Exclusif. Complaisant envers la SSR, le rapport du Conseil fédéral? Il contient quelques «orientations» qui résonnent comme un désaveu de la politique de ses dirigeants.
«Le système mixte de financement actuel de la SSR, basé à la fois sur la redevance et des recettes publicitaires, reste la meilleure solution.» Selon plusieurs sources consultées par L’Hebdo, telle est la principale conclusion du rapport du Conseil fédéral, dont la publication est prévue pour la fin de ce mois. Le gouvernement s’inscrit dans la continuité, partageant l’analyse de la Commission fédérale des médias (Cofem) publiée en décembre dernier.
Alors, la SSR va-t-elle pouvoir fonctionner comme avant? Sûrement pas! Car la révolution numérique a bouleversé toutes les habitudes de consommation des médias dans le suivi de l’actualité. Elle marque le triomphe de l’internet, loin devant la radio, la télévision et enfin la presse écrite. Selon une étude de l’Université de Zurich, les jeunes de 15 à 34 ans s’informent d’abord en ligne: ils passent plus de quatre heures par jour à surfer, beaucoup plus qu’ils n’écoutent la radio (cent dix minutes) et ne regardent la télévision (huitante minutes). Pour la SSR, ce constat est inquiétant. Ses vecteurs de diffusion ne touchent plus les jeunes, d’autant plus que ceux-ci ne consultent que très peu les sites de la SSR.
Dans son rapport, le Conseil fédéral formule une douzaine de pistes sur lesquelles il souhaite que la SSR s’engage. Il les appelle des «orientations», dont certaines sont des critiques implicites de la politique actuelle de la direction générale. «L’un des plus grands défis est d’atteindre les jeunes, y compris ceux qui ont un passé migratoire», peut-on y lire. Aux yeux du gouvernement, la SSR a un rôle d’intégration à jouer et elle devra l’assumer davantage à l’avenir. Il attend aussi d’elle qu’elle développe les échanges entre régions linguistiques.
Sur le plan du divertissement, le Conseil fédéral confirme que celui-ci est un «domaine important» des programmes. Mais il demande aussi que la SSR – en tant qu’institution de service public – se distingue davantage des chaînes privées. Il estime qu’il faut «réévaluer de manière critique» l’achat de productions à l’étranger, à commencer par les séries et autres sitcoms. A lire entre les lignes, le gouvernement n’est pas loin d’estimer que des formats comme The Voice n’ont rien à faire sur une chaîne publique. Il se demande même si la nouvelle concession – celle qui doit entrer en vigueur en 2018 – devrait comprendre des directives à ce sujet!

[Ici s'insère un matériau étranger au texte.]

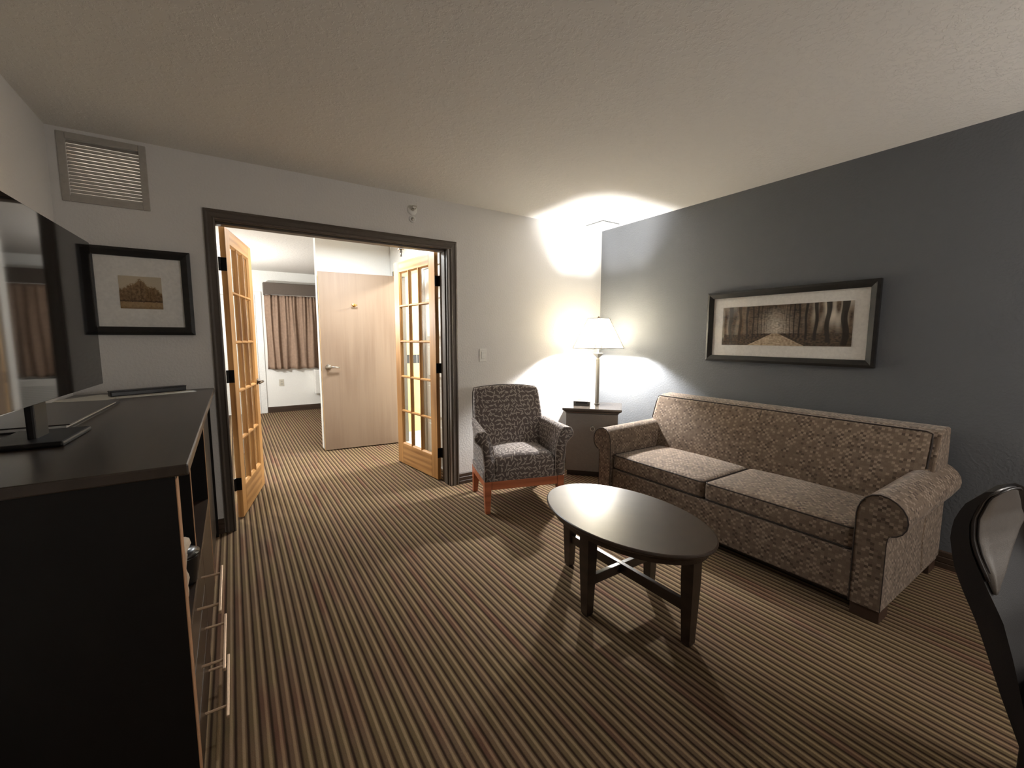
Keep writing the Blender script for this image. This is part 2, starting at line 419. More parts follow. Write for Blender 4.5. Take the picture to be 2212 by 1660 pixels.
# closet and bathroom walls beyond the doors
BX0, BX1 = -1.66, -1.54; DY0, DY1, DZ = .98, 1.78, 2.05        # wall with the bathroom doorway
PY0, PY1, PZ1 = .26, .90, 2.02                                 # closet opening in the same wall
bm = bmesh.new()
add_box(bm, BX0, BX1, WT, PY0, 0, H); add_box(bm, BX0, BX1, PY0, PY1, PZ1, H); add_box(bm, BX0, BX1, PY1, DY0, 0, H)
add_box(bm, BX0, BX1, DY0, DY1, DZ, H); add_box(bm, BX0, BX1, DY1, 1.95, 0, H)
obj('wall_bathroom', bm, M['bed_wall'], kind='structure')
obj('wall_closet', box(-2.505, 0, 1.962, 2.08, 0, H), M['bed_wall'], kind='structure')
obj('wall_tiled', box(BX1, -.01, 1.945, 1.962, 0, H), M['tile'], kind='structure')
bm = bmesh.new()
for (y0, y1) in ((DY0-.06, DY0), (DY1, DY1+.06)): add_box(bm, BX0-.014, BX0, y0, y1, 0, DZ+.06, .003)
add_box(bm, BX0-.014, BX0, DY0, DY1, DZ, DZ+.06, .003)
add_box(bm, BX0, BX1, DY1-.012, DY1, 0, DZ); add_box(bm, BX0, BX1, DY0, DY0+.012, 0, DZ)
obj('trim_5', bm, plain('grey_door_frame', S(112, 104, 96), .45), kind='structure')
obj('trim_6', box(BX1, -.3, 1.915, 1.945, 0, .09, .004), M['tub'], kind='structure')
obj('floor_bathroom', box(BX0, 0, WT, 1.945, 0, .006), M['tub'], kind='structure')

# door casing (living-room side), jamb lining
def casing_bm():
    bm = bmesh.new()
    prof = [(0, 0), (.060, 0), (.060, -.016), (.052, -.019), (.044, -.014), (.022, -.012), (.012, -.017), (0, -.013)]
    xo0, xo1, zo = OX0-.054, OX1+.077, 2.118
    bevel = lambda x: x
    def frame_pt(side, a, d):                                   # a: distance in from the outer edge
        return d
    outer = [(xo0, 0), (xo0, zo), (xo1, zo), (xo1, 0)]
    w = [.058, .062, .075]
    secs = []
    for (a, d) in prof:
        k = a/.060
        secs.append([Vector((xo0+k*.058, d, 0)), Vector((xo0+k*.058, d, zo-k*.062)), Vector((xo1-k*.060, d, zo-k*.062)), Vector((xo1-k*.060, d, 0))])
    n = len(prof)
    V = [[bm.verts.new(p) for p in s] for s in secs]
    for i in range(n):
        A, B = V[i], V[(i+1) % n]
        for k in range(3): bm.faces.new((A[k], A[k+1], B[k+1], B[k]))
    bm.faces.new([V[i][0] for i in range(n)]); bm.faces.new([V[i][3] for i in range(n)][::-1])
    return bm
obj('trim_1', casing_bm(), M['trim_dark'], kind='structure')
bm = bmesh.new()
add_box(bm, OX0, OX0+.004, 0, WT, 0, OZ); add_box(bm, OX1-.001, OX1, 0, WT, 0, OZ); add_box(bm, OX0, OX1, 0, WT, OZ-.004, OZ)
add_box(bm, OX1-.016, OX1-.001, .035, .10, 0, OZ-.004, .004); add_box(bm, OX1-.010, OX1-.001, .0, .02, 0, OZ-.004, .003)
add_box(bm, OX0+.004, OX1-.016, .035, .10, OZ-.018, OZ-.004, .003)
obj('trim_2', bm, M['trim_dark'], kind='structure')
def baseboard(name, p0, p1, nrm, mat, h=.10):
    prof = [(0, 0), (.016, 0), (.016, h*.28), (.012, h*.31), (.014, h*.36), (.014, h*.62), (.009, h*.66), (.011, h*.70), (.010, h*.93), (.004, h), (0, h)]
    bm = bmesh.new(); n = Vector((*nrm, 0))
    add_prism(bm, prof, lambda a, b: Vector((*p0, 0))+n*a+Vector((0, 0, b)), lambda a, b: Vector((*p1, 0))+n*a+Vector((0, 0, b)))
    return obj(name, bm, mat, kind='structure')
baseboard('baseboard_back', (OX1+.078, 0), (0, 0), (0, -1), M['base_dark'])
baseboard('baseboard_back', (-4.12, 0), (OX0-.060, 0), (0, -1), M['base_dark'])
baseboard('baseboard_right', (0, -5.4), (0, -.017), (-1, 0), M['base_dark'])
baseboard('baseboard_far', (-2.895, FY), (-1.0, FY), (0, -1), M['base_dark'])
bm = bmesh.new()                                               # casing of the outside door
add_box(bm, dx1, dx1+.15, FY-.022, FY, 0, dz+.075, .005); add_box(bm, dx0-.1, dx1, FY-.022, FY, dz, dz+.075, .005)
add_box(bm, dx1+.02, dx1+.05, FY-.034, FY-.022, 0, dz+.02, .004)
obj('trim_3', bm, M['white_paint'], kind='structure')

# ------------------------------------------------------------------ french doors
def french_door(name, hx, hy, ang, width, hinge_side, label):
    """local x from the hinge to the free edge, local y through the thickness, z up"""
    root = thing(name, label, 'door', (hx, hy, .010), ang); root['kind'] = 'structure'
    Ht, T, st = 2.052, .036, .108
    zs = [.214, .556, .910, 1.266, 1.618, 1.950]
    bm = bmesh.new()
    add_box(bm, 0, st, -T/2, T/2, 0, Ht, .003); add_box(bm, width-st, width, -T/2, T/2, 0, Ht, .003)
    obj('stile_frame', bm, M['oak'], root)
    obj('bottom_rail', box(st, width-st, -T/2, T/2, 0, zs[0], .002), M['oak_h'], root)
    obj('top_rail', box(st, width-st, -T/2, T/2, zs[-1], Ht, .002), M['oak_h'], root)
    bm = bmesh.new(); gw = (width-2*st)/3; mt = .024
    for k in (1, 2):
        x = st+gw*k
        add_prism(bm, [(-.012, -.006), (-.012, .006), (-.005, T/2), (.005, T/2), (.012, .006), (.012, -.006), (.005, -T/2), (-.005, -T/2)],
                  lambda a, b: Vector((x+a, b, zs[0])), lambda a, b: Vector((x+a, b, zs[-1])))
    for z in zs[1:-1]:
        add_prism(bm, [(-.012, -.006), (-.012, .006), (-.005, T/2), (.005, T/2), (.012, .006), (.012, -.006), (.005, -T/2), (-.005, -T/2)],
                  lambda a, b: Vector((st, b, z+a)), lambda a, b: Vector((width-st, b, z+a)))
    # sloped glazing beads round the opening
    for z in (zs[0], zs[-1]):
        s = 1 if z == zs[0] else -1
        add_prism(bm, [(0, -T/2+.002), (0, T/2-.002), (s*.012, .005), (s*.012, -.005)], lambda a, b: Vector((st, b, z+a)), lambda a, b: Vector((width-st, b, z+a)))
    for x in (st, width-st):
        s = 1 if x == st else -1
        add_prism(bm, [(0, -T/2+.002), (0, T/2-.002), (s*.010, .005), (s*.010, -.005)], lambda a, b: Vector((x+a, b, zs[0])), lambda a, b: Vector((x+a, b, zs[-1])))
    obj('muntin_grid', bm, M['oak'], root)
    obj('glass_panes', box(st, width-st, -.0015, .0015, zs[0], zs[-1]), M['glass'], root)
    for z in (.25, 1.03, 1.80):
        bm = bmesh.new()
        add_tube(bm, [(-.012, hinge_side*(T/2+.004), z-.045), (-.012, hinge_side*(T/2+.004), z+.045)], .0075, 10)
        add_box(bm, -.0045, -.001, -T/2, T/2, z-.045, z+.045)
        add_box(bm, -.026, -.0125, hinge_side*(T/2+.002)-.0015, hinge_side*(T/2+.002)+.0015, z-.045, z+.045)
        obj('hinge', bm, M['black_metal'], root)
    return root, width, Ht
def to_ang(x0, y0, x1, y1): return math.atan2(y1-y0, x1-x0)
LH = (-3.366, .198); LF_ = (-3.195, .930)
dl, lw, _ = french_door('door_1', LH[0], LH[1], to_ang(*LH, *LF_), .763, 1, 'oak glazed french door folded open on the left of the doorway')
bm = bmesh.new()                                               # lever handle by the free edge
for s in (1, -1):
    add_lathe(bm, [(.026, 0), (.026, .006), (.012, .010), (.010, .045)], 20, (lw-.055, s*.018, .925), 'Y')if s < 0 else None
    if s > 0:
        vs = add_lathe(bm, [(.026, 0), (.026, .006), (.012, .010), (.010, .045)], 20, (0, 0, 0), 'Y')
        xf(bm, vs, Matrix.Translation((lw-.055, .018, .925)) @ Matrix.Rotation(PI, 4, 'Z'))
    add_tube(bm, [(lw-.055, s*.060, .925), (lw-.10, s*.062, .925), (lw-.165, s*.056, .920)], [.010, .009, .007], 10)
obj('lever_handle', bm, M['bronze'], dl, True)
RH = (-1.815, .188); RF_ = (-1.918, .985)
french_door('door_2', RH[0], RH[1], to_ang(*RH, *RF_), .803, -1, 'oak glazed french door folded open on the right of the doorway')

# flush birch door of the bathroom, folded back against the closet wall
WH = (-1.680, 1.775); WF = (-2.512, 1.858)
ang = to_ang(*WH, *WF); ww = math.hypot(WF[0]-WH[0], WF[1]-WH[1])
d3 = thing('door_3', 'plain pale wood door with a lever handle standing open in the bedroom', 'door', (WH[0], WH[1], .012), ang); d3['kind'] = 'structure'
obj('door_leaf', box(0, ww, -.018, .018, 0, 2.035, .002), M['birch'], d3)
obj('door_edge', box(ww, ww+.002, -.018, .018, 0, 2.035), plain('lit_birch_edge', S(222, 180, 120), .5), d3)  # warm light on the free edge put into its colour
bm = bmesh.new()                                               # local +y points to the room with the sconce
s = 1
vs = add_lathe(bm, [(.032, 0), (.032, .008), (.014, .014), (.012, .050)], 24, (0, 0, 0), 'Y')
xf(bm, vs, Matrix.Translation((ww-.070, .018, .965)) @ Matrix.Rotation(PI, 4, 'Z'))
add_tube(bm, [(ww-.070, .066, .965), (ww-.12, .068, .965), (ww-.185, .062, .960)], [.012, .010, .008], 10)
obj('lever_handle', bm, M['steel'], d3, True)
bm = bmesh.new()
add_box(bm, ww-.388, ww-.352, .018, .023, 1.655, 1.690, .003)
add_tube(bm, [(ww-.370, .022, 1.672), (ww-.370, .05, 1.664), (ww-.400, .060, 1.676)], [.006, .006, .009], 8)
add_tube(bm, [(ww-.370, .05, 1.664), (ww-.340, .060, 1.676)], [.006, .009], 8)
obj('coat_hook', bm, M['brass'], d3, True)
obj('latch_plate', box(ww+.002, ww+.004, -.012, .012, .92, 1.01), M['brass'], d3)

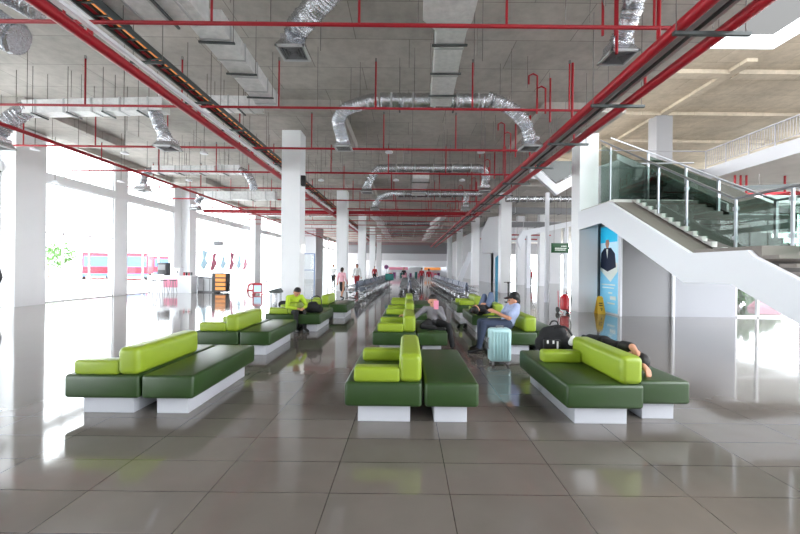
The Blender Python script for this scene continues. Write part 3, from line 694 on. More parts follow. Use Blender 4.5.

Tout se jouera sur l’internet
Concernant le financement, le Conseil fédéral fait confiance au système mixte actuel, axé sur la redevance et la publicité. Il a vite écarté la proposition du laboratoire d’idées Avenir Suisse, qui voulait réduire la SSR à un fournisseur de contenus, et l’option d’un modèle dual réservant la redevance au secteur public et la publicité aux médias privés. Cela dit, il fait clairement savoir que la SSR n’aura pas davantage de moyens à l’avenir.
Elle devra se contenter d’un socle de «1,2 milliard de francs» – c’est légèrement plus aujourd’hui – au titre de la redevance, à quoi s’ajouteront les recettes publicitaires. Dans l’immédiat, le gouvernement maintient son interdiction de la publicité sur le Net, cela pour une durée de trois à cinq ans, période après laquelle il faudra reconsidérer la situation.
Car, à l’avenir, tout se jouera sur l’internet. Ce qui ne plaira guère aux éditeurs privés, qui s’y opposent farouchement, mais le rapport incite la SSR à investir davantage ce vecteur. Et pour financer cet effort, il pourrait revoir son offre de télévision linéaire. Faut-il y voir le début de la fin pour les deuxièmes chaînes de télévision? Le rapport ne le dit pas ainsi, mais il le laisse penser.
Quoi qu’il en soit, la SSR doit redescendre de son piédestal, quitter l’attitude du faiseur de contenus qui sait mieux que quiconque ce que veut son public. Pour mieux légitimer le service public, la SSR a tout intérêt à dialoguer davantage avec le monde politique tout comme avec la population: surtout les 49,7% de votants qui ont rejeté la nouvelle redevance en juin 2015.